Castro has lived in Crystal Lake for the past five years. He earns $500 a week at a plumbing company in Lake County and owns a 2006 Honda Odyssey, according to court documents.

He is set to appear before Judge Sharon Prather on Tuesday.

"Everyone in law enforcement agencies agrees that heroin and heroin derivatives have become a plague in our communities," McHenry County Sheriff Bill Prim said.

Don Carlson, McHenry County Sheriff's deputy chief of operations, said it's difficult to determine the purity of the drug without sending samples for testing. Heroin often is mixed with other things and there is more than one type, which makes it difficult to determine what's in the drug right away, he said.

Carlson said while heroin use is prevalent in the community, large arrests such as this one are not the norm.

"Heroin is an extremely addictive drug and difficult to get away from," he said. "It's imperative that people seek help or pay attention to family members who are known to have an addiction to opiates."

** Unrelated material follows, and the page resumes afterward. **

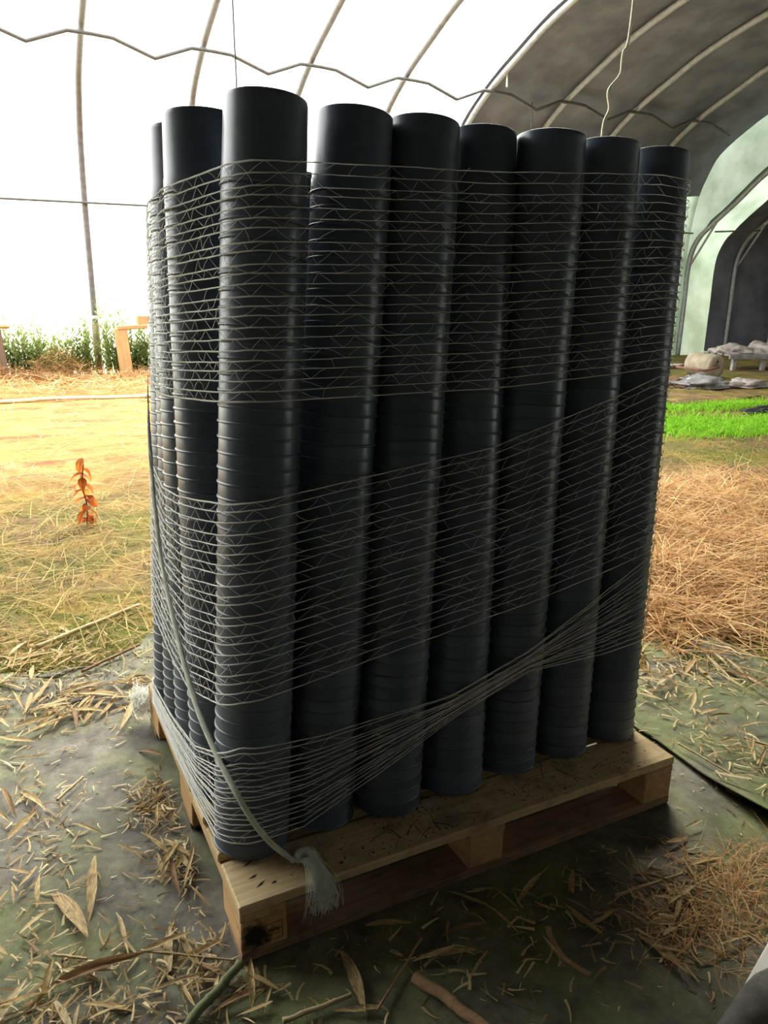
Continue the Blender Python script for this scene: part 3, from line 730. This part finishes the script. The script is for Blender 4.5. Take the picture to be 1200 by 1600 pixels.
scatter('straw_band', 9000, rect_place(-3.5, 4.5, 8.5, 10.7, .10), (.08, .35), 'straw', 'band of orange straw along the far film wall', 'straw', .35, .03)
scatter('straw_mound', 4200, gauss_place([(.45, 10.15, .32, .18, .45), (1.9, 10.1, .4, .2, .16), (-.2, 10.2, .4, .18, .22), (-1.2, 10.2, .4, .18, .18), (2.6, 10.1, .4, .2, .15)]), (.08, .32), 'straw_brown', 'brown straw mound at the foot of the weeds', 'straw', .5, .03)
scatter('straw_litter', 8500, rect_place(-1.6, 2.6, 1.5, 4.6, .02), (.06, .30), 'straw_mix', 'loose straw strewn over the mossy ground', 'straw', .22, .018)
scatter('straw_scatter', 5000, rect_place(-2.5, 5, 4.4, 8.6, .02), (.06, .28), 'straw', 'straw strewn over the bright bare ground', 'straw', .25, .02)
scatter('straw_patch', 5000, rect_place(3.0, 9.5, 2.4, 8.2, .012), (.05, .22), 'straw_mix', 'loose straw on the ground around the green grass', 'straw', .22, .018)
scatter('grass_patch', 14000, gauss_place([(6.3, 4.35, .55, .22, 0), (5.7, 4.5, .35, .22, 0), (7.1, 4.05, .5, .2, 0), (6.5, 3.95, .5, .14, 0), (7.6, 5.2, .5, .12, 0), (6.4, 5.35, .3, .12, 0)]), (.05, .13), 'grass', 'patch of fresh bright green grass past the pots', 'grass', .2, .10, 2, 0, .3, (.7, 1.5))
scatter('moss_tufts', 22000, gauss_place([(-.35, 2.2, .3, .35, 0), (-.3, 1.62, .3, .14, 0), (-.5, 1.5, .2, .12, 0), (.0, 2.8, .5, .4, 0), (-.5, 3.1, .4, .4, 0), (2.0, .55, .2, .12, 0), (2.3, .35, .2, .12, 0), (4.9, 3.1, .6, .25, 0), (5.4, 3.4, .6, .2, 0)]), (.008, .028), 'moss', 'low green moss and seedlings on the soil', 'moss', .3, .25, 1, 0, .2, (.3, 1.3))
def mat_place():
    z = random.choice(zones); x = random.gauss(z[0][0], z[1][0]*1.35); y = random.gauss(z[0][1], z[1][1]*1.35)
    return x, y, (.022 if x > 1.39 else .006)
scatter('leaf_litter', 3000, avoid(mat_place), (.012, .050), 'bits', 'small broken leaf bits strewn over the mats', 'litter', .22, .15, 3, .004, .45)
scatter('leaf_crumbs', 1600, avoid(rect_place(-.7, 2.2, -.6, 1.5)), (.004, .016), 'bits', 'fine crumbs of leaf and straw on the mats', 'litter', .2, .3, 1, .008, .1)
def deck_place():
    x = min(1.18, max(.02, random.choice((random.gauss(.42, .07), random.gauss(.85, .12), random.uniform(.1, 1.15))))); return x, random.uniform(.012, .135), .1505
scatter('soil_crumbs', 380, deck_place, (.002, .008), 'soil', 'dark soil crumbs along the front deck board', 'soil', .2, .5, 1, .0005, .1)
scatter('deck_straw', 45, deck_place, (.02, .06), 'soil', 'dark stalks lying on the front deck board', 'litter', .12, .05, 2, .001, .3)
# tall weeds behind the wall line
V, F, A = [], [], []
for i in range(900):
    x = random.uniform(-2.2, 3.4); y = random.uniform(10.55, 10.92)
    if 1.0 < x < 1.13: continue
    h = random.uniform(.55, 1.15)*(1 if random.random() < .9 else 1.2)*(.75+.35*noise.noise(Vector((x*1.3, 0, 4))))
    lean = Vector((random.gauss(0, .08), random.gauss(0, .08), 1)); col = random.random(); 
    for k in range(22):
        t = .1+.9*k/22; p = Vector((x, y, .0)) + lean*h*t; a = random.uniform(0, 6.28); L = random.uniform(.07, .16)*(1.2-.6*t)
        d = Vector((math.cos(a)*.7, math.sin(a)*.7, random.uniform(.2, .9))).normalized()*L; s_ = Vector((-math.sin(a), math.cos(a), 0))*L*.13; b = len(V); c2 = min(1, max(0, col*.5+random.random()*.5))
        V += [p, p+d*.5-s_, p+d, p+d*.5+s_]; A += [c2]*4; F.append((b, b+1, b+2, b+3))
    b = len(V); q = Vector((x, y, 0)); V += [q-Vector((.005, 0, 0)), q+Vector((.005, 0, 0)), q+lean*h]; A += [col]*3; F.append((b, b+1, b+2))
tag(link('tall_weeds', mesh('tall_weeds', V, F, 'weed', False, A)), 'strip of tall green weeds along the bright film wall', 'weeds', kind='stuff')

# ------------------------------------------------------------------ things standing at the far wall
w = empty('wooden_stand', (1.38, 10.45, 0)); tag(w, 'pale wooden stand with an arm and block, beside the pots', 'stand')
o = link('post', box_me('post', .17, .12, .70, 'stand', .01), w, (0, 0, .35), (0, -.07, 0))
link('arm', box_me('arm', .42, .14, .06, 'stand', .01), w, (.14, 0, .715), (0, -.05, 0))
link('cap_block', box_me('cap_block', .55, .14, .12, 'stand', .008), w, (.50, .06, .81))
w = empty('wooden_stand', (-.22, 10.45, 0)); tag(w, 'dark wooden stand with a pale top at the weeds edge', 'stand')
link('post', box_me('post', .13, .12, .70, 'stand_dark', .01), w, (0, 0, .35), (0, -.06, 0))
link('arm', box_me('arm', .42, .16, .055, 'stand', .02), w, (-.05, 0, .735))
link('prop', box_me('prop', .06, .06, .55, 'stand', .008), w, (-.05, -.2, .26), (.25, 0, .1))
v, f = tube([(x, 8.32-.06*x+.02*math.sin(x*3), .03+.006*math.sin(x*5)) for x in np.linspace(-4, 6, 50)], .022, 8)
tag(obj('ground_pole', v, f, 'pipe_pale', smooth=True), 'long pale pole lying on the straw ground along the wall', 'pole')
# small withered plant with red-brown leaves
w = empty('withered_plant', (.06, 3.28, -.005)); tag(w, 'withered little plant with rust red leaves on the mossy ground', 'plant')
sp = smooth_path([(0, 0, 0), (.01, 0, .12), (-.005, .0, .24), (.012, 0, .36)], 20); v, f = tube(sp, .004, 6); obj('stem', v, f, 'leaf_red', w, smooth=True)
lm = leaf_me('leaf', .085, .055, .4, .12, 'leaf_red', .3, 6)
for i in range(21):
    t = .06+.94*(i/20)**1.25; p = sp[min(20, int(t*20))]; a = i*2.4
    link('leaf', lm, w, p+Vector((math.cos(a)*.028, math.sin(a)*.028, 0)), (random.gauss(0, .5), random.uniform(.3, 1.1), a))

# ------------------------------------------------------------------ clutter by the low tunnel
w = empty('garden_roller', (10.05, 7.70, 0), (0, 0, -1.6)); tag(w, 'weathered concrete garden roller with a rusty frame', 'roller')
prof = [(.0, -.26), (.165, -.26), (.185, -.245), (.19, -.15), (.192, 0), (.19, .15), (.185, .245), (.165, .26), (.05, .258), (.045, .245), (0, .245)]
V, F = lathe(prof, 36, False); V = [(z, x, y+.19) for x, y, z in V]; dr = obj('drum', V, F, 'concrete', w, smooth=True)
v, f = lathe([(.0, .262), (.02, .262), (.02, .25)], 14, False); obj('axle_hole', [(z, x, y+.27) for x, y, z in v], f, 'sheet_black', dr)
for s in (-1, 1):
    v, f = tube([(s*.30, 0, .19), (s*.30, -.30, .14)], .022, 6); obj('side_bar', v, f, 'rust', w, smooth=True)
v, f = tube([(-.31, -.30, .14), (.31, -.30, .14)], .022, 6); obj('front_bar', v, f, 'rust', w, smooth=True)
v, f = tube([(-.31, 0, .19), (.31, 0, .19)], .018, 8); obj('axle', v, f, 'rust', w, smooth=True)
v, f = tube([(-.31, -.30, .14), (-.7, -1.0, .12)], .022, 6); obj('handle_bar', v, f, 'rust', w, smooth=True)
w = empty('low_table', (12.45, 8.35, 0), (0, 0, -.25)); tag(w, 'low grey slatted table carrying crumpled sacks', 'table')
for i in range(4): link('slat', box_me('slat', 2.2, .15, .03, 'sheet', .004), w, (0, -.3+.2*i, .27))
for (x, y) in ((-.95, -.32), (-.35, -.32), (.35, -.32), (.95, -.32), (-.95, .3), (.95, .3)): link('leg', box_me('leg', .07, .07, .255, 'sheet', .004), w, (x, y, .127))
link('rail', box_me('rail', 2.2, .03, .07, 'sheet', .004), w, (0, -.39, .24))
def crumple(name, loc, sx, sy, sz, mat, seed, lab, cat, sub=4, rough=1.0):
    bm = bmesh.new(); bmesh.ops.create_icosphere(bm, subdivisions=sub, radius=1)
    for v_ in bm.verts:
        p = v_.co.copy(); d = 1+.35*rough*noise.noise(p*1.7+Vector((seed, 0, 0)))+.22*rough*noise.noise(p*4.5+Vector((0, seed, 0)))
        v_.co = Vector((p.x*sx*d, p.y*sy*d, max(0, p.z)*sz*d))
    me = bpy.data.meshes.new(name); bm.to_mesh(me); bm.free(); me.materials.append(M[mat]); me.polygons.foreach_set('use_smooth', [True]*len(me.polygons))
    return tag(link(name, me, loc=loc), lab, cat)
crumple('crumpled_sack', (11.75, 8.55, .285), .42, .33, .14, 'sack', 1, 'crumpled pale sack at the near end of the low table', 'sack')
crumple('crumpled_sack', (12.45, 8.38, .285), .48, .33, .19, 'sack', 5, 'largest crumpled sack in the middle of the low table', 'sack')
crumple('crumpled_sack', (13.2, 8.15, .285), .40, .33, .16, 'sack', 9, 'crumpled pinkish sack at the far end of the low table', 'sack')
crumple('plastic_sheet', (8.95, 6.75, .0), .50, .28, .13, 'sheet', 3, 'crumpled grey plastic sheet in front of the concrete roller', 'sheet', 4, 1.6)
crumple('plastic_sheet', (9.7, 6.55, .0), .35, .22, .10, 'sack', 13, 'pale torn plastic scrap beside the grey sheet', 'sheet', 4, 1.6)
crumple('plastic_sheet', (7.75, 4.72, .0), .38, .12, .07, 'sheet_black', 17, 'black plastic scrap at the edge of the grass', 'sheet', 4, 1.4)
crumple('plastic_sheet', (9.2, 7.1, .0), .22, .16, .12, 'sheet', 33, 'small dark crumpled scrap touching the roller frame', 'sheet', 4, 1.8)
crumple('plastic_sheet', (8.6, 7.0, .0), .25, .2, .09, 'rust', 41, 'rusty brown scrap beside the grey plastic sheet', 'sheet', 4, 1.8)
crumple('soil_ridge', (7.6, 5.6, -.02), 1.2, .25, .06, 'earth', 21, 'low dry soil ridge behind the green grass', 'soil', 4, 1.2)
link_o = link('white_plank', box_me('white_plank', 1.9, .12, .05, 'white_board', .004), loc=(10.6, 8.9, .05), rot=(0, .03, .05)); tag(link_o, 'white plank lying behind the concrete roller', 'plank')
# right foreground: folded mat edge and white board
v, f = merge([tube([(x, -.565-.03*(x-.8)+.01*math.sin(x*9), .012+.035*min(1, max(0, (x-.66)*5))) for x in np.linspace(.66, 1.45, 26)], [max(.004, .050*min(1, (x-.655)*4.5)) for x in np.linspace(.66, 1.45, 26)], 14)])
tag(obj('rolled_mat', v, f, 'grey_mat', smooth=True), 'rolled grey fabric mat at the lower corner', 'mat')
o = link('white_board', box_me('white_board', .32, .05, .03, 'white_board', .003), loc=(1.02, -.475, .025), rot=(0, 0, .35)); tag(o, 'white painted board end behind the rolled mat', 'board')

It's not clear if the heroin was meant for local distribution or bound for another market. Carlson said he couldn't disclose that information.

Castro's attorney, Assistant Public Defender Rick Behof, could not immediately be reached for comment.

Crystal Lake Deputy Chief Derek Hyrkas said the department was aware of the bust, but was not involved and therefore declined to comment on the matter.

McHenry County Sheriff's Sgt. Mike Muraski previously told the Northwest Herald that a July 2016 bust – where police recovered about 180 grams of heroin worth $36,000 from a McHenry residence – was the largest amount of heroin seized at one time by the department alone. In addition to the drugs, deputies recovered two scales, packaging materials and $963 from Brian Freund's home. While out on bond, Freund was accused of selling heroin again. He remains in McHenry County Jail custody and faces up to 40 years in prison on the most serious charge against him.